- [WORK TO BE COMPLETED]
Quote, with no changes, the lines that run from the top of the material to the line with "z+.06)], .009, m_hinge, d)", both included.
════════════════════
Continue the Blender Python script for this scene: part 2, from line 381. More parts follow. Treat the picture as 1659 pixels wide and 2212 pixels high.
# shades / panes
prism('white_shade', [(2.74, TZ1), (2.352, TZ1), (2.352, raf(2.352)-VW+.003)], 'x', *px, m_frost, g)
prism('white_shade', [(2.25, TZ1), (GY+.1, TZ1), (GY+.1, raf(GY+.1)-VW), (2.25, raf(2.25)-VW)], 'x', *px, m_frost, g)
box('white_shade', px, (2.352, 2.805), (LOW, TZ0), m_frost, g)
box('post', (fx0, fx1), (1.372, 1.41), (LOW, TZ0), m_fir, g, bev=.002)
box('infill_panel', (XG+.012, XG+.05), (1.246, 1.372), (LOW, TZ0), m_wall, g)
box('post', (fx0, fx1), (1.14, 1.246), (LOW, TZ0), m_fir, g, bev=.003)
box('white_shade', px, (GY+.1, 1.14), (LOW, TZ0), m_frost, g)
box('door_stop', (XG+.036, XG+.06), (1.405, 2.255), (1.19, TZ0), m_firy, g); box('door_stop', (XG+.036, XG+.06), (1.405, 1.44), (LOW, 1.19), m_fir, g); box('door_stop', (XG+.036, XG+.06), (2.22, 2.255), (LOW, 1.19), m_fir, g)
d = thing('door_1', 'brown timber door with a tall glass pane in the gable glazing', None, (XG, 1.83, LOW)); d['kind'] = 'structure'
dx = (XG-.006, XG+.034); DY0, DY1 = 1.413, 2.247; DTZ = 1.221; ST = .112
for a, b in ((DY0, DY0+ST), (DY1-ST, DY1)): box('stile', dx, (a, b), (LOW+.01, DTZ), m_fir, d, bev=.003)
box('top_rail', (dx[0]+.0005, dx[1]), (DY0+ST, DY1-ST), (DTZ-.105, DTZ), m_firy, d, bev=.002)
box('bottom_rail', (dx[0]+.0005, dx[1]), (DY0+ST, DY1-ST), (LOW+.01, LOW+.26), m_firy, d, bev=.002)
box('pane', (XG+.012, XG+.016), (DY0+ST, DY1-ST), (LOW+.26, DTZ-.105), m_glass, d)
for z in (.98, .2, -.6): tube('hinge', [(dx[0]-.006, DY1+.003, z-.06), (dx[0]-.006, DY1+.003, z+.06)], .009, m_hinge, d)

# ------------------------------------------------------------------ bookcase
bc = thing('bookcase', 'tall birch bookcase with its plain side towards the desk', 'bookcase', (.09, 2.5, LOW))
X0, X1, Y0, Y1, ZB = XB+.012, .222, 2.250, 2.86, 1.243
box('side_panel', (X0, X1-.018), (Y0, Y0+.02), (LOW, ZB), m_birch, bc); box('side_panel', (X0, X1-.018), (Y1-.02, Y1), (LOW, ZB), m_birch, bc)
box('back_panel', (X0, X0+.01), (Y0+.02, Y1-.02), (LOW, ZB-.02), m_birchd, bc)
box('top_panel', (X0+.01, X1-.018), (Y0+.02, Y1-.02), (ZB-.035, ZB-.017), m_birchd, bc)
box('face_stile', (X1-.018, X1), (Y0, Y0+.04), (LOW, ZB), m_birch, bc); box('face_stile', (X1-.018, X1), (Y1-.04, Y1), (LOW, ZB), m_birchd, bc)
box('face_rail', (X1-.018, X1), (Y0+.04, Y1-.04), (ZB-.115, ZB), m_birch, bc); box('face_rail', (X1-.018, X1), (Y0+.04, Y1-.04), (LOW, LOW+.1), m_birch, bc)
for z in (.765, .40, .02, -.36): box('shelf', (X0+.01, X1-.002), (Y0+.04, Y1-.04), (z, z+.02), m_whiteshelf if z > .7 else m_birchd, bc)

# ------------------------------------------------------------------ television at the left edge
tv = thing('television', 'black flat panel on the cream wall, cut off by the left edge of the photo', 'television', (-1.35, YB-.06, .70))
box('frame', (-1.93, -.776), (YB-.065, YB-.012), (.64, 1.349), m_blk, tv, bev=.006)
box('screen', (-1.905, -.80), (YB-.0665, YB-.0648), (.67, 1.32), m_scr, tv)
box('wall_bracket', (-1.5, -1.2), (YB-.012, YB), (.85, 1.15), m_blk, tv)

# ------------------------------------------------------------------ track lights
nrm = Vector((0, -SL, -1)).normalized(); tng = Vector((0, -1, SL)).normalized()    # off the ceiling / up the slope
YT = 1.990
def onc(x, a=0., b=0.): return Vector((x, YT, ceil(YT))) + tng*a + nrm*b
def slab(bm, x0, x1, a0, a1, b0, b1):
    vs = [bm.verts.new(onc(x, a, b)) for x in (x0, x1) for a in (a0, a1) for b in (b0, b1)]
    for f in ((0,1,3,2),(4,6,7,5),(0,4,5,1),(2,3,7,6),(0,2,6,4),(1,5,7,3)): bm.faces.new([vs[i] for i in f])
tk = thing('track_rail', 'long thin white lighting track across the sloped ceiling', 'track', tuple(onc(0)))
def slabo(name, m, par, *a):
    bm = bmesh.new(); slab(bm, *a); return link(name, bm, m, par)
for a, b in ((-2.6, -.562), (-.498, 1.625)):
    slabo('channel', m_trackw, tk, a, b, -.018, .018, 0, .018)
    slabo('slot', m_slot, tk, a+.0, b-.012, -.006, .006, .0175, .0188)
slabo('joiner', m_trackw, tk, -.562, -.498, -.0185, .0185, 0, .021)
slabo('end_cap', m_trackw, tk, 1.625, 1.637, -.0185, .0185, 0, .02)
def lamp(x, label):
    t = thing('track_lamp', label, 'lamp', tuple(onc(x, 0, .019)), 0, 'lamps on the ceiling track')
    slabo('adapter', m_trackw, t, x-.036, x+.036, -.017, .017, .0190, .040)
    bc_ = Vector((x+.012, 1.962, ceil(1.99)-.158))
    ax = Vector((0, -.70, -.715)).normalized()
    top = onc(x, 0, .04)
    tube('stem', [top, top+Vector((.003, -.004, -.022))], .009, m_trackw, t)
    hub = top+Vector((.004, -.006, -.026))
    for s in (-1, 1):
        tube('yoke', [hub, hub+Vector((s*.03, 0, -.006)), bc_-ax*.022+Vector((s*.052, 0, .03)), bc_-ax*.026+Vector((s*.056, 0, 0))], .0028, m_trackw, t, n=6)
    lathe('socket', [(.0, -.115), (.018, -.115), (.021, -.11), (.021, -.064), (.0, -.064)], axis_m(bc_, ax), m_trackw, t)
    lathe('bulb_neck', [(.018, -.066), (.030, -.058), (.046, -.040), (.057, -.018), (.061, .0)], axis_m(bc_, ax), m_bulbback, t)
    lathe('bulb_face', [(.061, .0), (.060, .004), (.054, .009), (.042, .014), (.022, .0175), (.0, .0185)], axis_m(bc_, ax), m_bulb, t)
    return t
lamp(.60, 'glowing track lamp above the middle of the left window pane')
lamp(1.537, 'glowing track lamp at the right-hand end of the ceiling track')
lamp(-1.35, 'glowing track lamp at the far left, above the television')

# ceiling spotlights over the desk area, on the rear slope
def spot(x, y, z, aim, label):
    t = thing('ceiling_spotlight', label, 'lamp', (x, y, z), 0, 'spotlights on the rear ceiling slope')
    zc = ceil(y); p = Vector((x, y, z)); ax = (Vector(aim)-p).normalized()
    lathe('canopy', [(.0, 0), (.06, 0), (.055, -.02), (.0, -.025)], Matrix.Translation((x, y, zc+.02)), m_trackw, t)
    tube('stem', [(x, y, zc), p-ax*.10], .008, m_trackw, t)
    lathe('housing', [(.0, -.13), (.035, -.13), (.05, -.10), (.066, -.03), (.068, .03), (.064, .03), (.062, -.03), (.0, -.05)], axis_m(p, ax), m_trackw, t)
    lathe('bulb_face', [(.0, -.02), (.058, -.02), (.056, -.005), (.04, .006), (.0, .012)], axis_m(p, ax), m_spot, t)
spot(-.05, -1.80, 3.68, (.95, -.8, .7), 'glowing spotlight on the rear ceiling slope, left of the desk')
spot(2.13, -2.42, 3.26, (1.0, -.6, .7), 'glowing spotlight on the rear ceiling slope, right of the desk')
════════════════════
- [RESULT OF THIS EXERCISE]
Continue the Blender Python script for this scene: part 2, from line 381. More parts follow. Treat the picture as 1659 pixels wide and 2212 pixels high.
# shades / panes
prism('white_shade', [(2.74, TZ1), (2.352, TZ1), (2.352, raf(2.352)-VW+.003)], 'x', *px, m_frost, g)
prism('white_shade', [(2.25, TZ1), (GY+.1, TZ1), (GY+.1, raf(GY+.1)-VW), (2.25, raf(2.25)-VW)], 'x', *px, m_frost, g)
box('white_shade', px, (2.352, 2.805), (LOW, TZ0), m_frost, g)
box('post', (fx0, fx1), (1.372, 1.41), (LOW, TZ0), m_fir, g, bev=.002)
box('infill_panel', (XG+.012, XG+.05), (1.246, 1.372), (LOW, TZ0), m_wall, g)
box('post', (fx0, fx1), (1.14, 1.246), (LOW, TZ0), m_fir, g, bev=.003)
box('white_shade', px, (GY+.1, 1.14), (LOW, TZ0), m_frost, g)
box('door_stop', (XG+.036, XG+.06), (1.405, 2.255), (1.19, TZ0), m_firy, g); box('door_stop', (XG+.036, XG+.06), (1.405, 1.44), (LOW, 1.19), m_fir, g); box('door_stop', (XG+.036, XG+.06), (2.22, 2.255), (LOW, 1.19), m_fir, g)
d = thing('door_1', 'brown timber door with a tall glass pane in the gable glazing', None, (XG, 1.83, LOW)); d['kind'] = 'structure'
dx = (XG-.006, XG+.034); DY0, DY1 = 1.413, 2.247; DTZ = 1.221; ST = .112
for a, b in ((DY0, DY0+ST), (DY1-ST, DY1)): box('stile', dx, (a, b), (LOW+.01, DTZ), m_fir, d, bev=.003)
box('top_rail', (dx[0]+.0005, dx[1]), (DY0+ST, DY1-ST), (DTZ-.105, DTZ), m_firy, d, bev=.002)
box('bottom_rail', (dx[0]+.0005, dx[1]), (DY0+ST, DY1-ST), (LOW+.01, LOW+.26), m_firy, d, bev=.002)
box('pane', (XG+.012, XG+.016), (DY0+ST, DY1-ST), (LOW+.26, DTZ-.105), m_glass, d)
for z in (.98, .2, -.6): tube('hinge', [(dx[0]-.006, DY1+.003, z-.06), (dx[0]-.006, DY1+.003, z+.06)], .009, m_hinge, d)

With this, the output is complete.